- _THE TASK_: Read the lines below and count those that have the word "this". Respond with the number only.

++++ THE INPUT

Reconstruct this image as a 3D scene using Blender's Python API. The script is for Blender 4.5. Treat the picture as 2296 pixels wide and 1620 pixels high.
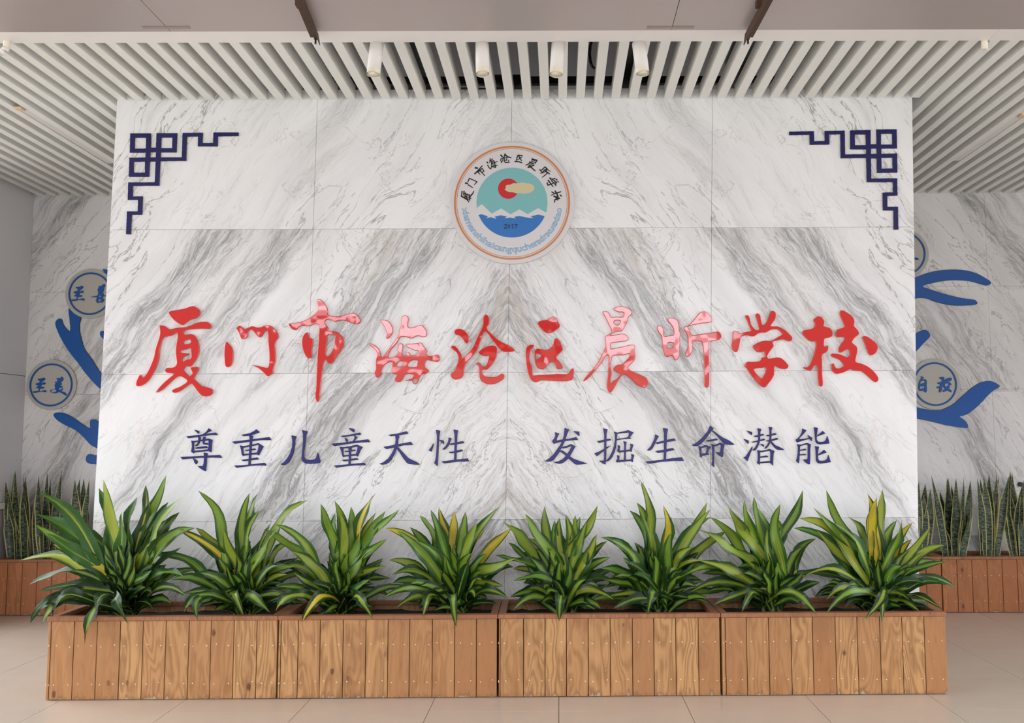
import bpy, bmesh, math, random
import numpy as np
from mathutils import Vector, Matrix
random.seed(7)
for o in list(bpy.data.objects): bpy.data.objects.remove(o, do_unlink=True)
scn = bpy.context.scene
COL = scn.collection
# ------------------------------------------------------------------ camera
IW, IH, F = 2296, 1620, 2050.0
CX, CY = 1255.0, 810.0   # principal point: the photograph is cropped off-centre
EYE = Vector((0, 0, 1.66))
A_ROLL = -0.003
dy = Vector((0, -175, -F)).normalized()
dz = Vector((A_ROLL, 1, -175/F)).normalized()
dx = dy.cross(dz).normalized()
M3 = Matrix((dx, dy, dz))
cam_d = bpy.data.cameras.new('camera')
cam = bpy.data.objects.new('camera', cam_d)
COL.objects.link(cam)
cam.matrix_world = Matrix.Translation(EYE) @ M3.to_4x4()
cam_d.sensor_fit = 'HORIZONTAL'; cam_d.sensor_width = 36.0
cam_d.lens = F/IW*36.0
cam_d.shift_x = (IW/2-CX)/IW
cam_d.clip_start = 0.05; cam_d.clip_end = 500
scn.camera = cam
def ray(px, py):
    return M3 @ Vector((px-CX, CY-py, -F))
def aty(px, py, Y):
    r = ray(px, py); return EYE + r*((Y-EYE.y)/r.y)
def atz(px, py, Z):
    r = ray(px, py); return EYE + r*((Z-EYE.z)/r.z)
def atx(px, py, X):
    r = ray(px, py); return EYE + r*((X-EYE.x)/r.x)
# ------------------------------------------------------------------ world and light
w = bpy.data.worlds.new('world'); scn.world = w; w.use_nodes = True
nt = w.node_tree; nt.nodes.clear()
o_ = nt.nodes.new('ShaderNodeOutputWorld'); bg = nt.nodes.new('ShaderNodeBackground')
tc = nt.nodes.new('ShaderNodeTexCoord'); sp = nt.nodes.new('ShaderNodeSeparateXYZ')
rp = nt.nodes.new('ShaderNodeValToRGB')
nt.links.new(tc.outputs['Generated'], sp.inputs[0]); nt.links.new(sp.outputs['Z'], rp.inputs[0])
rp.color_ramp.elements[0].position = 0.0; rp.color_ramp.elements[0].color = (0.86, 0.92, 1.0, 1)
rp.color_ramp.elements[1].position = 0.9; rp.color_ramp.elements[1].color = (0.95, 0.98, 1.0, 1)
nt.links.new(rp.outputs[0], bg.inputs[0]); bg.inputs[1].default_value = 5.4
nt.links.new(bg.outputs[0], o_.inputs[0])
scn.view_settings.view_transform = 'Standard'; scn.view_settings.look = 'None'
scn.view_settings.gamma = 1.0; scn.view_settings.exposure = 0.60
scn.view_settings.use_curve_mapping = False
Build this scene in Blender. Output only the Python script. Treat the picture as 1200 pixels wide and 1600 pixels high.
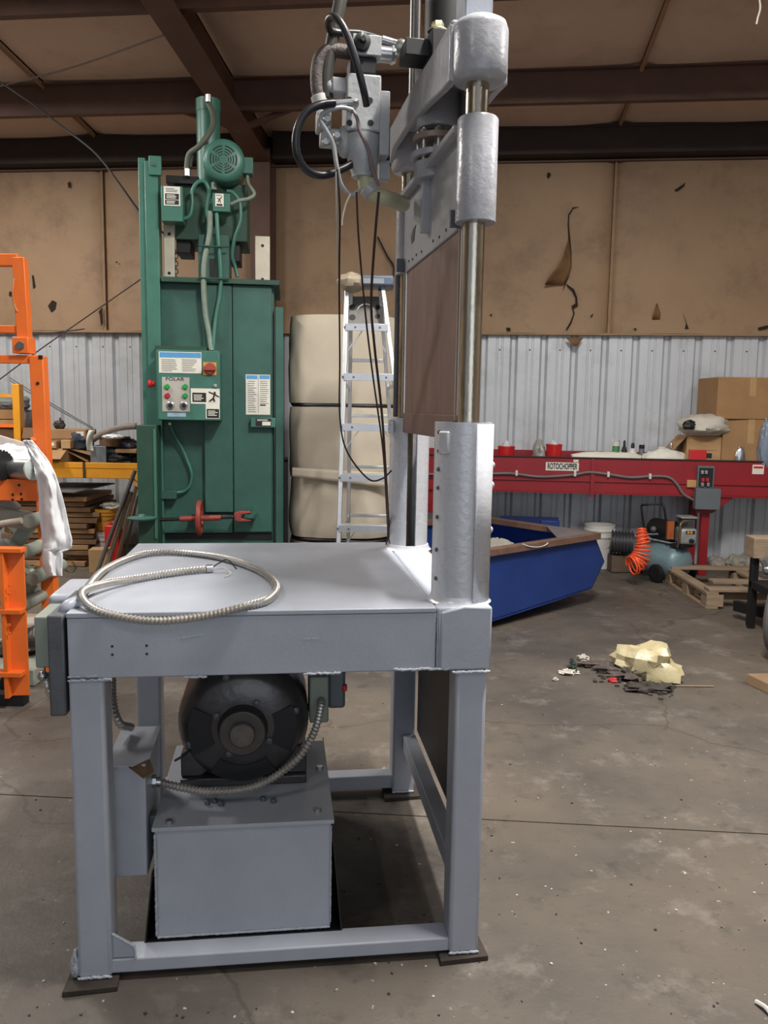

++++++++

- _REPLY_: 2